"""

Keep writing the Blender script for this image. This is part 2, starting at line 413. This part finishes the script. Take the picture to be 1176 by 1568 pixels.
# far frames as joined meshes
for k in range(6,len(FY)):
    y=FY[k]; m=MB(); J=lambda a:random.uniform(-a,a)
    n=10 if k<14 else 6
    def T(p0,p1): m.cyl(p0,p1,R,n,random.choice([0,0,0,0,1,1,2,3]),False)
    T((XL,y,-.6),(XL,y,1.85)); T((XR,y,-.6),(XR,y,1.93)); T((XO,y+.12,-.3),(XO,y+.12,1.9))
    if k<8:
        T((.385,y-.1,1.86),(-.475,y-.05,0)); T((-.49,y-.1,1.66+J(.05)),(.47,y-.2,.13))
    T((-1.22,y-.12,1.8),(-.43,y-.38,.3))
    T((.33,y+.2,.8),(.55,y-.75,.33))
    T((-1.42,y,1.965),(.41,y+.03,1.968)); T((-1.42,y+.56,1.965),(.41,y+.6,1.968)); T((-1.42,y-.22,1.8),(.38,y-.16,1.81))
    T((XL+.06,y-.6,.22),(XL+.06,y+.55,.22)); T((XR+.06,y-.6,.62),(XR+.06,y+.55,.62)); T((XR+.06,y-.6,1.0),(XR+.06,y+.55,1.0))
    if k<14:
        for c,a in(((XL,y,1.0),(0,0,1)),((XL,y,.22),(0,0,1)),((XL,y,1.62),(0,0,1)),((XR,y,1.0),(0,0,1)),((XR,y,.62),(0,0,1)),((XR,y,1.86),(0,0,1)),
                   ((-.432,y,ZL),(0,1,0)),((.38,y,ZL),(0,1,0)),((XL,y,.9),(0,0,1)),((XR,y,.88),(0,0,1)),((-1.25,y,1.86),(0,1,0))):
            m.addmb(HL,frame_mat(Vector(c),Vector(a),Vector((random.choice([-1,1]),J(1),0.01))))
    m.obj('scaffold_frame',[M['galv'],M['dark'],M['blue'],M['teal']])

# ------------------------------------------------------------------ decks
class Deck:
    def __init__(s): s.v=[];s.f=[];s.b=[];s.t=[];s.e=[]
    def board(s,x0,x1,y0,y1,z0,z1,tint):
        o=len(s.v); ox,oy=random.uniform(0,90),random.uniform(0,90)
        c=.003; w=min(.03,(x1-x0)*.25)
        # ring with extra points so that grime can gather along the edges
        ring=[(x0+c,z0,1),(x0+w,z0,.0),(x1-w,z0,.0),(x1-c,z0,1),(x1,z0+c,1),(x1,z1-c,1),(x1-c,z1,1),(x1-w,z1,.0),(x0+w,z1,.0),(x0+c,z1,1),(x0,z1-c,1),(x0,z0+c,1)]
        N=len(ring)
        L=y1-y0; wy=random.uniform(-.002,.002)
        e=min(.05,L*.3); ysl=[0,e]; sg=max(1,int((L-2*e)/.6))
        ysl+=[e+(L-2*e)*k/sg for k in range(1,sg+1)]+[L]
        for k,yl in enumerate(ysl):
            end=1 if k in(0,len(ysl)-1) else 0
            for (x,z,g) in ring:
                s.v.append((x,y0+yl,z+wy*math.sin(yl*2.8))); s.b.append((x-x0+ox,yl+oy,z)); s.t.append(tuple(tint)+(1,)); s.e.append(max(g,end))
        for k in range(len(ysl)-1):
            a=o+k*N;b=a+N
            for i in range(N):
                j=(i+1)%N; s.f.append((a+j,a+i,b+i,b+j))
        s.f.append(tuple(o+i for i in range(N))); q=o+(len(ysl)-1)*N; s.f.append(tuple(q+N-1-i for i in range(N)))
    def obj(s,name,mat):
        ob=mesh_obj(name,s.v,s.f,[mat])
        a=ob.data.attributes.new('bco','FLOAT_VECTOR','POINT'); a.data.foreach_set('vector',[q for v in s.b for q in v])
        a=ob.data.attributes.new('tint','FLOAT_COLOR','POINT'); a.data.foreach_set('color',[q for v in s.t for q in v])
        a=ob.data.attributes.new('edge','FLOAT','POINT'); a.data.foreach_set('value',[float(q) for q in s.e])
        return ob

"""

| What you will do |
Recopy the whole listing exactly.

| Answer to this task |
Keep writing the Blender script for this image. This is part 2, starting at line 413. This part finishes the script. Take the picture to be 1176 by 1568 pixels.
# far frames as joined meshes
for k in range(6,len(FY)):
    y=FY[k]; m=MB(); J=lambda a:random.uniform(-a,a)
    n=10 if k<14 else 6
    def T(p0,p1): m.cyl(p0,p1,R,n,random.choice([0,0,0,0,1,1,2,3]),False)
    T((XL,y,-.6),(XL,y,1.85)); T((XR,y,-.6),(XR,y,1.93)); T((XO,y+.12,-.3),(XO,y+.12,1.9))
    if k<8:
        T((.385,y-.1,1.86),(-.475,y-.05,0)); T((-.49,y-.1,1.66+J(.05)),(.47,y-.2,.13))
    T((-1.22,y-.12,1.8),(-.43,y-.38,.3))
    T((.33,y+.2,.8),(.55,y-.75,.33))
    T((-1.42,y,1.965),(.41,y+.03,1.968)); T((-1.42,y+.56,1.965),(.41,y+.6,1.968)); T((-1.42,y-.22,1.8),(.38,y-.16,1.81))
    T((XL+.06,y-.6,.22),(XL+.06,y+.55,.22)); T((XR+.06,y-.6,.62),(XR+.06,y+.55,.62)); T((XR+.06,y-.6,1.0),(XR+.06,y+.55,1.0))
    if k<14:
        for c,a in(((XL,y,1.0),(0,0,1)),((XL,y,.22),(0,0,1)),((XL,y,1.62),(0,0,1)),((XR,y,1.0),(0,0,1)),((XR,y,.62),(0,0,1)),((XR,y,1.86),(0,0,1)),
                   ((-.432,y,ZL),(0,1,0)),((.38,y,ZL),(0,1,0)),((XL,y,.9),(0,0,1)),((XR,y,.88),(0,0,1)),((-1.25,y,1.86),(0,1,0))):
            m.addmb(HL,frame_mat(Vector(c),Vector(a),Vector((random.choice([-1,1]),J(1),0.01))))
    m.obj('scaffold_frame',[M['galv'],M['dark'],M['blue'],M['teal']])

# ------------------------------------------------------------------ decks
class Deck:
    def __init__(s): s.v=[];s.f=[];s.b=[];s.t=[];s.e=[]
    def board(s,x0,x1,y0,y1,z0,z1,tint):
        o=len(s.v); ox,oy=random.uniform(0,90),random.uniform(0,90)
        c=.003; w=min(.03,(x1-x0)*.25)
        # ring with extra points so that grime can gather along the edges
        ring=[(x0+c,z0,1),(x0+w,z0,.0),(x1-w,z0,.0),(x1-c,z0,1),(x1,z0+c,1),(x1,z1-c,1),(x1-c,z1,1),(x1-w,z1,.0),(x0+w,z1,.0),(x0+c,z1,1),(x0,z1-c,1),(x0,z0+c,1)]
        N=len(ring)
        L=y1-y0; wy=random.uniform(-.002,.002)
        e=min(.05,L*.3); ysl=[0,e]; sg=max(1,int((L-2*e)/.6))
        ysl+=[e+(L-2*e)*k/sg for k in range(1,sg+1)]+[L]
        for k,yl in enumerate(ysl):
            end=1 if k in(0,len(ysl)-1) else 0
            for (x,z,g) in ring:
                s.v.append((x,y0+yl,z+wy*math.sin(yl*2.8))); s.b.append((x-x0+ox,yl+oy,z)); s.t.append(tuple(tint)+(1,)); s.e.append(max(g,end))
        for k in range(len(ysl)-1):
            a=o+k*N;b=a+N
            for i in range(N):
                j=(i+1)%N; s.f.append((a+j,a+i,b+i,b+j))
        s.f.append(tuple(o+i for i in range(N))); q=o+(len(ysl)-1)*N; s.f.append(tuple(q+N-1-i for i in range(N)))
    def obj(s,name,mat):
        ob=mesh_obj(name,s.v,s.f,[mat])
        a=ob.data.attributes.new('bco','FLOAT_VECTOR','POINT'); a.data.foreach_set('vector',[q for v in s.b for q in v])
        a=ob.data.attributes.new('tint','FLOAT_COLOR','POINT'); a.data.foreach_set('color',[q for v in s.t for q in v])
        a=ob.data.attributes.new('edge','FLOAT','POINT'); a.data.foreach_set('value',[float(q) for q in s.e])
        return ob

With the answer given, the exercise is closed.